Byzantium
Tempting though it might be to blame Twilight for America’s enduring fascination with brooding bloodsuckers, the throbbing vein of influence does not end with Stephenie Meyer. The real queen of the damned is Anne Rice, author of numerous fang-and-bodice bestsellers, whose crimson-ink fingerprints are all over the last two decades of vampire fiction. Her stain of tortured Gothic melodrama is splashed prominently across Byzantium, an especially sulky addition to the dead-and-loathing-it canon. Though based on a teleplay by English playwright Moira Buffini, who also penned the script, the film resembles a distaff spinoff of Rice’s quintessential fable, Interview With The Vampire—not in the least because it’s directed by Irish auteur Neil Jordan, whose biggest hit is still the 1994 Interview adaptation. Instead of Tom Cruise and Brad Pitt as an ageless, ambiguously gay duo, audiences get a vagabonding mother-daughter team: Gemma Arterton, proud predator on the prowl, and her more conscientious offspring, Saoirse Ronan, who only dines on the willing. (Like a remorseful angel of death, or Jack Kevorkian’s undead granddaughter, she sees her feasts as a form of mercy killing.) Constantly on the run, out of fear of getting caught in the grisly act or recognized as forever-young beauties, the two women take temporary shelter in a sleepy seaside community, shacking up with a pathetic sad sack whose inherited hotel Arterton converts into a whorehouse.
With her piercing baby blues that never seem to settle on a subject, even when she’s locked in conversation with it, Ronan seems just… off enough to play a vampiric vixen. (She’s even more convincing as a teenage Dracula than she was as a preteen assassin.) Arterton, by contrast, is winningly cast against type; anyone who caught her as a bubbly musical muse in the recent Unfinished Song will be shocked by the malevolence she summons here, especially during a scene where she confronts a teacher who’s gotten too close to her secret. Jordan, a master of mood, creates an unsettling atmosphere of small-town despair, and the film’s sporadic spikes of violence—such as Arterton’s disposal of a pimp—are often inventive.

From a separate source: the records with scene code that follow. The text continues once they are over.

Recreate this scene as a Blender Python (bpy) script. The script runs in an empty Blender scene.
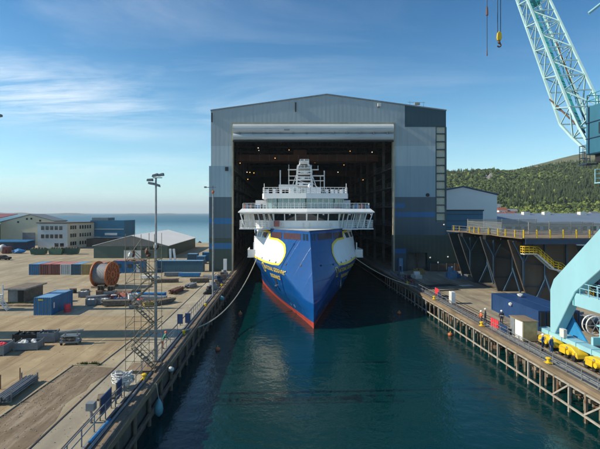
import bpy, bmesh, math, random
import numpy as np
from mathutils import Vector, Matrix
random.seed(7)
S = bpy.context.scene
C = S.collection
R = math.radians
# ------------------------------------------------------------------ camera
cam = bpy.data.cameras.new('camera'); co = bpy.data.objects.new('camera', cam); C.objects.link(co)
co.location = (0, 0, 14.5); co.rotation_euler = (R(90), 0, 0)
cam.sensor_width = 36; cam.lens = 26.4; cam.shift_x = 20/600; cam.shift_y = -11.5/600
cam.clip_start = 0.3; cam.clip_end = 60000
S.camera = co
# ------------------------------------------------------------------ world, sun, exposure
SUN_EL, SUN_AZ = 33.0, -92.5          # azimuth from +Y towards +X
W = bpy.data.worlds.new('World'); S.world = W; W.use_nodes = True
nt = W.node_tree; nt.nodes.clear()
def N(t, tree=None, **k):
    n = (tree or nt).nodes.new(t)
    for a, b in k.items(): setattr(n, a, b)
    return n
sky = N('ShaderNodeTexSky', sky_type='NISHITA'); sky.sun_disc = False
sky.sun_elevation = R(SUN_EL); sky.sun_rotation = R(SUN_AZ)
sky.air_density = 1.0; sky.dust_density = 0.0; sky.ozone_density = 4.0
bg = N('ShaderNodeBackground'); bg.inputs[1].default_value = 0.12
wo = N('ShaderNodeOutputWorld')
tc = N('ShaderNodeTexCoord')
sep = N('ShaderNodeSeparateXYZ'); nt.links.new(tc.outputs['Generated'], sep.inputs[0])
def M(op, a, b=None, c=None, tree=None, clamp=False):
    n = N('ShaderNodeMath', tree, operation=op); n.use_clamp = clamp
    t = tree or nt
    for i, x in enumerate((a, b, c)):
        if x is None: continue
        if isinstance(x, (int, float)): n.inputs[i].default_value = x
        else: t.links.new(x, n.inputs[i])
    return n.outputs[0]
zz = M('ADD', M('MAXIMUM', sep.outputs[2], 0.0), 0.09)
cx = M('DIVIDE', sep.outputs[0], zz); cy = M('DIVIDE', sep.outputs[1], zz)
cmb = N('ShaderNodeCombineXYZ')
nt.links.new(M('MULTIPLY', cx, 0.55), cmb.inputs[0]); nt.links.new(M('MULTIPLY', cy, 1.0), cmb.inputs[1])
n1 = N('ShaderNodeTexNoise'); n1.inputs['Scale'].default_value = 1.1; n1.inputs['Detail'].default_value = 9
n1.inputs['Roughness'].default_value = 0.62; n1.inputs['Distortion'].default_value = 0.6
nt.links.new(cmb.outputs[0], n1.inputs['Vector'])
n2 = N('ShaderNodeTexNoise'); n2.inputs['Scale'].default_value = 0.55; n2.inputs['Detail'].default_value = 3
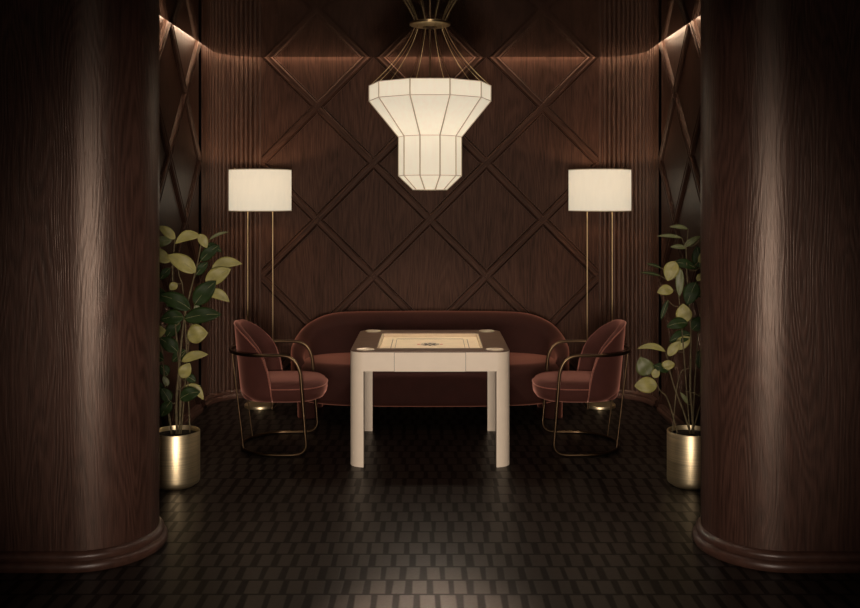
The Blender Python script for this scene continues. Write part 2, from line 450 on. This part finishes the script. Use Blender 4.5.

More brooding than bloody, though there’s plenty of the red stuff, Byzantium is sometimes a bore—a genre movie drained of vitality, like the shriveled, gray corpses the women leave in their wake. The film keeps traipsing into flashbacks, interrupting Ronan’s stilted courtship with a local boy (Caleb Landry Jones) to drown audiences in the backstory of its nomadic leads. Thematically, however, the movie has a little bite: Parallels between vampires and prostitutes—two creatures of the night forced to role-play in order to survive—smartly intersect Ronan’s quest for identity through storytelling. She recognizes her status as a marginalized person, one whose history is destined to evaporate, like dust in the wind. Such slivers of subtext rescue Byzantium from the crypt of gloomy, Rice-indebted schlock. There’s just enough here for discerning vamp buffs to sink their fangs into.